WHAT TO WORK ON: Your task is to output the data exactly as it stands.
####
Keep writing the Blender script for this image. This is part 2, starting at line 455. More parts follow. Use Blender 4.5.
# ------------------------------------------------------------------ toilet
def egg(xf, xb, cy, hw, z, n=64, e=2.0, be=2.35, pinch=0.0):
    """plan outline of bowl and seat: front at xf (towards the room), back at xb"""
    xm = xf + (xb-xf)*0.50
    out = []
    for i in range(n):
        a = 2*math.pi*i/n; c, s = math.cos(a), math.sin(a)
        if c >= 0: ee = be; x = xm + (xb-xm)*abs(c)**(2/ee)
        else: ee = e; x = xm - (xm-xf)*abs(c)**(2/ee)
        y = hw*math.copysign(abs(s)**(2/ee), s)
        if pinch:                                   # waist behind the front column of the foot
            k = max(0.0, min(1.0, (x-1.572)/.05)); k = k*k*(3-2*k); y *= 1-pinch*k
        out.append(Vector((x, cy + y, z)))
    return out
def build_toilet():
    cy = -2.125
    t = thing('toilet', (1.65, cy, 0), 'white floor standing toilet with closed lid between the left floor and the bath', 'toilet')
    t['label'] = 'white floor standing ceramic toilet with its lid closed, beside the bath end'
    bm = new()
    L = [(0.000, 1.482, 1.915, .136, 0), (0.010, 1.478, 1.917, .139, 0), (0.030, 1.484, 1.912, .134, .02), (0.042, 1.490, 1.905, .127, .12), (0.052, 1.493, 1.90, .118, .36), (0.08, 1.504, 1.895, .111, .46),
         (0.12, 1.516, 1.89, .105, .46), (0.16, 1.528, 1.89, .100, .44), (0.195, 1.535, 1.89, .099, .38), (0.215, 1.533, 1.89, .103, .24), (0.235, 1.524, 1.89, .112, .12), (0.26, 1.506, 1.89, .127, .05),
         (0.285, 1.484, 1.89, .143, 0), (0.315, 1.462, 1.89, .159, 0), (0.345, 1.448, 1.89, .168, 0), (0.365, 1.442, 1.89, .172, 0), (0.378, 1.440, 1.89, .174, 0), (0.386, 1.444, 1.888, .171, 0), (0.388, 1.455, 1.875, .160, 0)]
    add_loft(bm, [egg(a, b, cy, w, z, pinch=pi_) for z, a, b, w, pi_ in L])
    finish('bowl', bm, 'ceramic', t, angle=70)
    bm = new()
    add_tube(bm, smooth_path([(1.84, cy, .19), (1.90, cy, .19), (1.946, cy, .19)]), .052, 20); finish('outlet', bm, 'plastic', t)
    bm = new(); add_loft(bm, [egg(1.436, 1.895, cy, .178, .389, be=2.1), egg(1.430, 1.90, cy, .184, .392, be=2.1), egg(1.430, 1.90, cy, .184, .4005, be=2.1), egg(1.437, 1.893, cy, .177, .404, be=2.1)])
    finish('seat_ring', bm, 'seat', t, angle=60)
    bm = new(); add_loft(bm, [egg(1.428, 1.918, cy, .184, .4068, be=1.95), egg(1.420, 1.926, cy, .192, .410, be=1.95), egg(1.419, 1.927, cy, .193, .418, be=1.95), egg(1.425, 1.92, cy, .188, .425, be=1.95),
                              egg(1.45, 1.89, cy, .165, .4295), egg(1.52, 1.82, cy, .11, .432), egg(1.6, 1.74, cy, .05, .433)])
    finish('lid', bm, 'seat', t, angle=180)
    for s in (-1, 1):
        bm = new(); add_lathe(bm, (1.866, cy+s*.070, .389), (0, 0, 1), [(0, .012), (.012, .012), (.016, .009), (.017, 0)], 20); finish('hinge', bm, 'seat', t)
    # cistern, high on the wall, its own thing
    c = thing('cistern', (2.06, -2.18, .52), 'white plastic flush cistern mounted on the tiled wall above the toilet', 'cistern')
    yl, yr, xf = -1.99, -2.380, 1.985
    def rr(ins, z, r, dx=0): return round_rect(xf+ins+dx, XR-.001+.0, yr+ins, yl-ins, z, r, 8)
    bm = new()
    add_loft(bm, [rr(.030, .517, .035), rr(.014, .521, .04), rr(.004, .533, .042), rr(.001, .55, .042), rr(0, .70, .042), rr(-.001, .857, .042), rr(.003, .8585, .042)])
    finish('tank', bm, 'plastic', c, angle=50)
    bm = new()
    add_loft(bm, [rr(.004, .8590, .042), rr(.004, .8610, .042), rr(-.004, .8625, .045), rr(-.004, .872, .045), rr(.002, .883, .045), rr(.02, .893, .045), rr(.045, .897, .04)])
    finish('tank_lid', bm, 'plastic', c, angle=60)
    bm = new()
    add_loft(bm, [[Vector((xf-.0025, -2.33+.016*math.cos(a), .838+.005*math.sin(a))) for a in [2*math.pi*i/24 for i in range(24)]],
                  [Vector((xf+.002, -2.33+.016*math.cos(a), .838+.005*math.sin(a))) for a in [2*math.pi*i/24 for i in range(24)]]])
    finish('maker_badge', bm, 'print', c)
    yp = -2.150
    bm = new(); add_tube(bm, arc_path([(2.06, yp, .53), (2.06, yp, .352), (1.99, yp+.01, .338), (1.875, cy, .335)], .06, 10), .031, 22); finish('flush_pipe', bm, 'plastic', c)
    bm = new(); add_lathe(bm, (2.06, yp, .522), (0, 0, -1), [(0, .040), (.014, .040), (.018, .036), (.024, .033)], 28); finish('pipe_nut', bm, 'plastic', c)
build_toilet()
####
TASK RESPONSE:
Keep writing the Blender script for this image. This is part 2, starting at line 455. More parts follow. Use Blender 4.5.
# ------------------------------------------------------------------ toilet
def egg(xf, xb, cy, hw, z, n=64, e=2.0, be=2.35, pinch=0.0):
    """plan outline of bowl and seat: front at xf (towards the room), back at xb"""
    xm = xf + (xb-xf)*0.50
    out = []
    for i in range(n):
        a = 2*math.pi*i/n; c, s = math.cos(a), math.sin(a)
        if c >= 0: ee = be; x = xm + (xb-xm)*abs(c)**(2/ee)
        else: ee = e; x = xm - (xm-xf)*abs(c)**(2/ee)
        y = hw*math.copysign(abs(s)**(2/ee), s)
        if pinch:                                   # waist behind the front column of the foot
            k = max(0.0, min(1.0, (x-1.572)/.05)); k = k*k*(3-2*k); y *= 1-pinch*k
        out.append(Vector((x, cy + y, z)))
    return out
def build_toilet():
    cy = -2.125
    t = thing('toilet', (1.65, cy, 0), 'white floor standing toilet with closed lid between the left floor and the bath', 'toilet')
    t['label'] = 'white floor standing ceramic toilet with its lid closed, beside the bath end'
    bm = new()
    L = [(0.000, 1.482, 1.915, .136, 0), (0.010, 1.478, 1.917, .139, 0), (0.030, 1.484, 1.912, .134, .02), (0.042, 1.490, 1.905, .127, .12), (0.052, 1.493, 1.90, .118, .36), (0.08, 1.504, 1.895, .111, .46),
         (0.12, 1.516, 1.89, .105, .46), (0.16, 1.528, 1.89, .100, .44), (0.195, 1.535, 1.89, .099, .38), (0.215, 1.533, 1.89, .103, .24), (0.235, 1.524, 1.89, .112, .12), (0.26, 1.506, 1.89, .127, .05),
         (0.285, 1.484, 1.89, .143, 0), (0.315, 1.462, 1.89, .159, 0), (0.345, 1.448, 1.89, .168, 0), (0.365, 1.442, 1.89, .172, 0), (0.378, 1.440, 1.89, .174, 0), (0.386, 1.444, 1.888, .171, 0), (0.388, 1.455, 1.875, .160, 0)]
    add_loft(bm, [egg(a, b, cy, w, z, pinch=pi_) for z, a, b, w, pi_ in L])
    finish('bowl', bm, 'ceramic', t, angle=70)
    bm = new()
    add_tube(bm, smooth_path([(1.84, cy, .19), (1.90, cy, .19), (1.946, cy, .19)]), .052, 20); finish('outlet', bm, 'plastic', t)
    bm = new(); add_loft(bm, [egg(1.436, 1.895, cy, .178, .389, be=2.1), egg(1.430, 1.90, cy, .184, .392, be=2.1), egg(1.430, 1.90, cy, .184, .4005, be=2.1), egg(1.437, 1.893, cy, .177, .404, be=2.1)])
    finish('seat_ring', bm, 'seat', t, angle=60)
    bm = new(); add_loft(bm, [egg(1.428, 1.918, cy, .184, .4068, be=1.95), egg(1.420, 1.926, cy, .192, .410, be=1.95), egg(1.419, 1.927, cy, .193, .418, be=1.95), egg(1.425, 1.92, cy, .188, .425, be=1.95),
                              egg(1.45, 1.89, cy, .165, .4295), egg(1.52, 1.82, cy, .11, .432), egg(1.6, 1.74, cy, .05, .433)])
    finish('lid', bm, 'seat', t, angle=180)
    for s in (-1, 1):
        bm = new(); add_lathe(bm, (1.866, cy+s*.070, .389), (0, 0, 1), [(0, .012), (.012, .012), (.016, .009), (.017, 0)], 20); finish('hinge', bm, 'seat', t)
    # cistern, high on the wall, its own thing
    c = thing('cistern', (2.06, -2.18, .52), 'white plastic flush cistern mounted on the tiled wall above the toilet', 'cistern')
    yl, yr, xf = -1.99, -2.380, 1.985
    def rr(ins, z, r, dx=0): return round_rect(xf+ins+dx, XR-.001+.0, yr+ins, yl-ins, z, r, 8)
    bm = new()
    add_loft(bm, [rr(.030, .517, .035), rr(.014, .521, .04), rr(.004, .533, .042), rr(.001, .55, .042), rr(0, .70, .042), rr(-.001, .857, .042), rr(.003, .8585, .042)])
    finish('tank', bm, 'plastic', c, angle=50)
    bm = new()
    add_loft(bm, [rr(.004, .8590, .042), rr(.004, .8610, .042), rr(-.004, .8625, .045), rr(-.004, .872, .045), rr(.002, .883, .045), rr(.02, .893, .045), rr(.045, .897, .04)])
    finish('tank_lid', bm, 'plastic', c, angle=60)
    bm = new()
    add_loft(bm, [[Vector((xf-.0025, -2.33+.016*math.cos(a), .838+.005*math.sin(a))) for a in [2*math.pi*i/24 for i in range(24)]],
                  [Vector((xf+.002, -2.33+.016*math.cos(a), .838+.005*math.sin(a))) for a in [2*math.pi*i/24 for i in range(24)]]])
    finish('maker_badge', bm, 'print', c)
    yp = -2.150
    bm = new(); add_tube(bm, arc_path([(2.06, yp, .53), (2.06, yp, .352), (1.99, yp+.01, .338), (1.875, cy, .335)], .06, 10), .031, 22); finish('flush_pipe', bm, 'plastic', c)
    bm = new(); add_lathe(bm, (2.06, yp, .522), (0, 0, -1), [(0, .040), (.014, .040), (.018, .036), (.024, .033)], 28); finish('pipe_nut', bm, 'plastic', c)
build_toilet()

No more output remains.